• WHAT YOU SHOULD DO:
Repeat exactly each line of the data provided below.

• MATERIAL:
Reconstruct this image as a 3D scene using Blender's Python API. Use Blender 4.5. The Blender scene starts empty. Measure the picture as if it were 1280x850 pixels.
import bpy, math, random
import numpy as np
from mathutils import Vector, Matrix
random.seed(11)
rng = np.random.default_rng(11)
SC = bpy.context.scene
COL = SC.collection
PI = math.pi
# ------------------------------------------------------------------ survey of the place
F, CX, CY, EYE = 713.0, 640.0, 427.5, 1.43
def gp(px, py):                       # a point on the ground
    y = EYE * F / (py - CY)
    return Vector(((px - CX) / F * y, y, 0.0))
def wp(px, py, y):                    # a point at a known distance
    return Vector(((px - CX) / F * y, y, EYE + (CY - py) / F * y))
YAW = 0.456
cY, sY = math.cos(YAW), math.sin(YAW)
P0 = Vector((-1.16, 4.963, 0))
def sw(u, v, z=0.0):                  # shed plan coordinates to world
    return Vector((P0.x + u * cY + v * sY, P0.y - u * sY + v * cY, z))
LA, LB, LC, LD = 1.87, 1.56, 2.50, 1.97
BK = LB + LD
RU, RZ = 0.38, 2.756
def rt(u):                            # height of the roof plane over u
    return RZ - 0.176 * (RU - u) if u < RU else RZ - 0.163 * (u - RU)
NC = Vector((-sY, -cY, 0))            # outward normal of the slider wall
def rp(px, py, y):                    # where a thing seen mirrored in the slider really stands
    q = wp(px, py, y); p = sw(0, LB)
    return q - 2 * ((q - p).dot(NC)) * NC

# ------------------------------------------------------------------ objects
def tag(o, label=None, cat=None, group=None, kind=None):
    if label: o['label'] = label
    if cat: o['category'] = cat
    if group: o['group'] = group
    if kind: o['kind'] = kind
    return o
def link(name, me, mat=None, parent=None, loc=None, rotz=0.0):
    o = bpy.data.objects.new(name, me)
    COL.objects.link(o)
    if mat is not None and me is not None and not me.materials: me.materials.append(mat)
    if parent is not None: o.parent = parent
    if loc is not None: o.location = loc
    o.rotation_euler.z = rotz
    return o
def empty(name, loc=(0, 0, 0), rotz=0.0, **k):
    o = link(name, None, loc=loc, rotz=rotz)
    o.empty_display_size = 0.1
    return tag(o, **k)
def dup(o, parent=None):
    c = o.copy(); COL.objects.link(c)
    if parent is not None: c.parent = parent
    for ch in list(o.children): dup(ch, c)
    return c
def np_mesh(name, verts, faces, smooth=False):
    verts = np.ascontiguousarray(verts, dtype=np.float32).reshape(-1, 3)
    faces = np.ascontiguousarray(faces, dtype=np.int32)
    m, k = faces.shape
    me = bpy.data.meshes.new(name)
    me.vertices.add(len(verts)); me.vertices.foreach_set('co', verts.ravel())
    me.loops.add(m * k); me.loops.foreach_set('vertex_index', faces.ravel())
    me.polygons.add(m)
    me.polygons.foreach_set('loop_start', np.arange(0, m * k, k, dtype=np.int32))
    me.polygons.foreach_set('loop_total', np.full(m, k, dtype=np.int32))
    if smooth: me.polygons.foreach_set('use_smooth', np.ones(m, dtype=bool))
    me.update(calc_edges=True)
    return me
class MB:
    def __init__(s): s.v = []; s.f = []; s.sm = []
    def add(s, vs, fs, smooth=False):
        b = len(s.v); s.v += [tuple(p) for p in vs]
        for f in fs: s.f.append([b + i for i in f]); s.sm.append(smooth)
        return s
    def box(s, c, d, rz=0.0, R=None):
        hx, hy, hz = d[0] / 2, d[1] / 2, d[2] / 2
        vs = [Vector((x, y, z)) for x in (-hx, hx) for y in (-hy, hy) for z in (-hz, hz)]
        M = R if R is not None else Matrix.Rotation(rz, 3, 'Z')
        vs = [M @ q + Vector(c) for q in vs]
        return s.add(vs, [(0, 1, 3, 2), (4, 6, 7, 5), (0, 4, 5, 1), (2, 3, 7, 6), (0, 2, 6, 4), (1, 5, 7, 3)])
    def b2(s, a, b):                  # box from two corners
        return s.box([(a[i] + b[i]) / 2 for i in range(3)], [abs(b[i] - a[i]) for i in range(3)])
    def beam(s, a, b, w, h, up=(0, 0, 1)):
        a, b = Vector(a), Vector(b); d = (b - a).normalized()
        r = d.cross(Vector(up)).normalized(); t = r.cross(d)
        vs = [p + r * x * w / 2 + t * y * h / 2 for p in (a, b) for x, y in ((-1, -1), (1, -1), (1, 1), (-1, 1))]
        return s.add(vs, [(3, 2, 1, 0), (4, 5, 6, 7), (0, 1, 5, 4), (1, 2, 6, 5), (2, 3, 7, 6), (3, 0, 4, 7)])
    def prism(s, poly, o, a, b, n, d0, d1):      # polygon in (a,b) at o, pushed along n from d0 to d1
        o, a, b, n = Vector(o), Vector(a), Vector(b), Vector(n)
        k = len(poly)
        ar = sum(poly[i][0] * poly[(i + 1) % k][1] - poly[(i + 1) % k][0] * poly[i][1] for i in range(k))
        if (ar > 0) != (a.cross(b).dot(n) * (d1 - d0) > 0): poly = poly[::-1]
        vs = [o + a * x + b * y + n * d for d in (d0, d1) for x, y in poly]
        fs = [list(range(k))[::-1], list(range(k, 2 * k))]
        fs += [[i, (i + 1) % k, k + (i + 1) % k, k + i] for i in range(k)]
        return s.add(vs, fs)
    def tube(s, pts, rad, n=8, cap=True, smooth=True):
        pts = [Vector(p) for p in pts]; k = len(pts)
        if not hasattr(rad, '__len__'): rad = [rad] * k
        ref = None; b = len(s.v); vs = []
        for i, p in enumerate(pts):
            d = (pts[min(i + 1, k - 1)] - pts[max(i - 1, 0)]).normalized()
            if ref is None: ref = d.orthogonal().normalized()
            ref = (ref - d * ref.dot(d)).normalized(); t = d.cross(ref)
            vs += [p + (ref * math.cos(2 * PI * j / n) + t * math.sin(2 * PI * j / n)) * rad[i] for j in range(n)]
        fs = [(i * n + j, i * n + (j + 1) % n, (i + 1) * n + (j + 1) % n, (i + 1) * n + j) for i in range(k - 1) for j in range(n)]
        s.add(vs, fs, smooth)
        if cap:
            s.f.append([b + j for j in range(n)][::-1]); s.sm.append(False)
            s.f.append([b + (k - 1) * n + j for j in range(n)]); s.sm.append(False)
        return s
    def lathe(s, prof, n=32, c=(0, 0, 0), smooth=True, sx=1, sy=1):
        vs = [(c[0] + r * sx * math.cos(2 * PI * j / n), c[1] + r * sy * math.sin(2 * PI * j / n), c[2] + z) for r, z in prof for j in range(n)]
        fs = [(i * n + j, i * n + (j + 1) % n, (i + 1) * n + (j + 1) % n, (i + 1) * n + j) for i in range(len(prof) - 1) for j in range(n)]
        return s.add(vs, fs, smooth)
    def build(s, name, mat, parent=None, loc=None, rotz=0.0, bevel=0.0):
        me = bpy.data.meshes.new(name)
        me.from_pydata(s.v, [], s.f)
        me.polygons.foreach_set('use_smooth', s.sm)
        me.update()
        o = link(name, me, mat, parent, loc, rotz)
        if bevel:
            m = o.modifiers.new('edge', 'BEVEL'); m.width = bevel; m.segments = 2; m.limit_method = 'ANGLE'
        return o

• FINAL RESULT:
Reconstruct this image as a 3D scene using Blender's Python API. Use Blender 4.5. The Blender scene starts empty. Measure the picture as if it were 1280x850 pixels.
import bpy, math, random
import numpy as np
from mathutils import Vector, Matrix
random.seed(11)
rng = np.random.default_rng(11)
SC = bpy.context.scene
COL = SC.collection
PI = math.pi
# ------------------------------------------------------------------ survey of the place
F, CX, CY, EYE = 713.0, 640.0, 427.5, 1.43
def gp(px, py):                       # a point on the ground
    y = EYE * F / (py - CY)
    return Vector(((px - CX) / F * y, y, 0.0))
def wp(px, py, y):                    # a point at a known distance
    return Vector(((px - CX) / F * y, y, EYE + (CY - py) / F * y))
YAW = 0.456
cY, sY = math.cos(YAW), math.sin(YAW)
P0 = Vector((-1.16, 4.963, 0))
def sw(u, v, z=0.0):                  # shed plan coordinates to world
    return Vector((P0.x + u * cY + v * sY, P0.y - u * sY + v * cY, z))
LA, LB, LC, LD = 1.87, 1.56, 2.50, 1.97
BK = LB + LD
RU, RZ = 0.38, 2.756
def rt(u):                            # height of the roof plane over u
    return RZ - 0.176 * (RU - u) if u < RU else RZ - 0.163 * (u - RU)
NC = Vector((-sY, -cY, 0))            # outward normal of the slider wall
def rp(px, py, y):                    # where a thing seen mirrored in the slider really stands
    q = wp(px, py, y); p = sw(0, LB)
    return q - 2 * ((q - p).dot(NC)) * NC

# ------------------------------------------------------------------ objects
def tag(o, label=None, cat=None, group=None, kind=None):
    if label: o['label'] = label
    if cat: o['category'] = cat
    if group: o['group'] = group
    if kind: o['kind'] = kind
    return o
def link(name, me, mat=None, parent=None, loc=None, rotz=0.0):
    o = bpy.data.objects.new(name, me)
    COL.objects.link(o)
    if mat is not None and me is not None and not me.materials: me.materials.append(mat)
    if parent is not None: o.parent = parent
    if loc is not None: o.location = loc
    o.rotation_euler.z = rotz
    return o
def empty(name, loc=(0, 0, 0), rotz=0.0, **k):
    o = link(name, None, loc=loc, rotz=rotz)
    o.empty_display_size = 0.1
    return tag(o, **k)
def dup(o, parent=None):
    c = o.copy(); COL.objects.link(c)
    if parent is not None: c.parent = parent
    for ch in list(o.children): dup(ch, c)
    return c
def np_mesh(name, verts, faces, smooth=False):
    verts = np.ascontiguousarray(verts, dtype=np.float32).reshape(-1, 3)
    faces = np.ascontiguousarray(faces, dtype=np.int32)
    m, k = faces.shape
    me = bpy.data.meshes.new(name)
    me.vertices.add(len(verts)); me.vertices.foreach_set('co', verts.ravel())
    me.loops.add(m * k); me.loops.foreach_set('vertex_index', faces.ravel())
    me.polygons.add(m)
    me.polygons.foreach_set('loop_start', np.arange(0, m * k, k, dtype=np.int32))
    me.polygons.foreach_set('loop_total', np.full(m, k, dtype=np.int32))
    if smooth: me.polygons.foreach_set('use_smooth', np.ones(m, dtype=bool))
    me.update(calc_edges=True)
    return me
class MB:
    def __init__(s): s.v = []; s.f = []; s.sm = []
    def add(s, vs, fs, smooth=False):
        b = len(s.v); s.v += [tuple(p) for p in vs]
        for f in fs: s.f.append([b + i for i in f]); s.sm.append(smooth)
        return s
    def box(s, c, d, rz=0.0, R=None):
        hx, hy, hz = d[0] / 2, d[1] / 2, d[2] / 2
        vs = [Vector((x, y, z)) for x in (-hx, hx) for y in (-hy, hy) for z in (-hz, hz)]
        M = R if R is not None else Matrix.Rotation(rz, 3, 'Z')
        vs = [M @ q + Vector(c) for q in vs]
        return s.add(vs, [(0, 1, 3, 2), (4, 6, 7, 5), (0, 4, 5, 1), (2, 3, 7, 6), (0, 2, 6, 4), (1, 5, 7, 3)])
    def b2(s, a, b):                  # box from two corners
        return s.box([(a[i] + b[i]) / 2 for i in range(3)], [abs(b[i] - a[i]) for i in range(3)])
    def beam(s, a, b, w, h, up=(0, 0, 1)):
        a, b = Vector(a), Vector(b); d = (b - a).normalized()
        r = d.cross(Vector(up)).normalized(); t = r.cross(d)
        vs = [p + r * x * w / 2 + t * y * h / 2 for p in (a, b) for x, y in ((-1, -1), (1, -1), (1, 1), (-1, 1))]
        return s.add(vs, [(3, 2, 1, 0), (4, 5, 6, 7), (0, 1, 5, 4), (1, 2, 6, 5), (2, 3, 7, 6), (3, 0, 4, 7)])
    def prism(s, poly, o, a, b, n, d0, d1):      # polygon in (a,b) at o, pushed along n from d0 to d1
        o, a, b, n = Vector(o), Vector(a), Vector(b), Vector(n)
        k = len(poly)
        ar = sum(poly[i][0] * poly[(i + 1) % k][1] - poly[(i + 1) % k][0] * poly[i][1] for i in range(k))
        if (ar > 0) != (a.cross(b).dot(n) * (d1 - d0) > 0): poly = poly[::-1]
        vs = [o + a * x + b * y + n * d for d in (d0, d1) for x, y in poly]
        fs = [list(range(k))[::-1], list(range(k, 2 * k))]
        fs += [[i, (i + 1) % k, k + (i + 1) % k, k + i] for i in range(k)]
        return s.add(vs, fs)
    def tube(s, pts, rad, n=8, cap=True, smooth=True):
        pts = [Vector(p) for p in pts]; k = len(pts)
        if not hasattr(rad, '__len__'): rad = [rad] * k
        ref = None; b = len(s.v); vs = []
        for i, p in enumerate(pts):
            d = (pts[min(i + 1, k - 1)] - pts[max(i - 1, 0)]).normalized()
            if ref is None: ref = d.orthogonal().normalized()
            ref = (ref - d * ref.dot(d)).normalized(); t = d.cross(ref)
            vs += [p + (ref * math.cos(2 * PI * j / n) + t * math.sin(2 * PI * j / n)) * rad[i] for j in range(n)]
        fs = [(i * n + j, i * n + (j + 1) % n, (i + 1) * n + (j + 1) % n, (i + 1) * n + j) for i in range(k - 1) for j in range(n)]
        s.add(vs, fs, smooth)
        if cap:
            s.f.append([b + j for j in range(n)][::-1]); s.sm.append(False)
            s.f.append([b + (k - 1) * n + j for j in range(n)]); s.sm.append(False)
        return s
    def lathe(s, prof, n=32, c=(0, 0, 0), smooth=True, sx=1, sy=1):
        vs = [(c[0] + r * sx * math.cos(2 * PI * j / n), c[1] + r * sy * math.sin(2 * PI * j / n), c[2] + z) for r, z in prof for j in range(n)]
        fs = [(i * n + j, i * n + (j + 1) % n, (i + 1) * n + (j + 1) % n, (i + 1) * n + j) for i in range(len(prof) - 1) for j in range(n)]
        return s.add(vs, fs, smooth)
    def build(s, name, mat, parent=None, loc=None, rotz=0.0, bevel=0.0):
        me = bpy.data.meshes.new(name)
        me.from_pydata(s.v, [], s.f)
        me.polygons.foreach_set('use_smooth', s.sm)
        me.update()
        o = link(name, me, mat, parent, loc, rotz)
        if bevel:
            m = o.modifiers.new('edge', 'BEVEL'); m.width = bevel; m.segments = 2; m.limit_method = 'ANGLE'
        return o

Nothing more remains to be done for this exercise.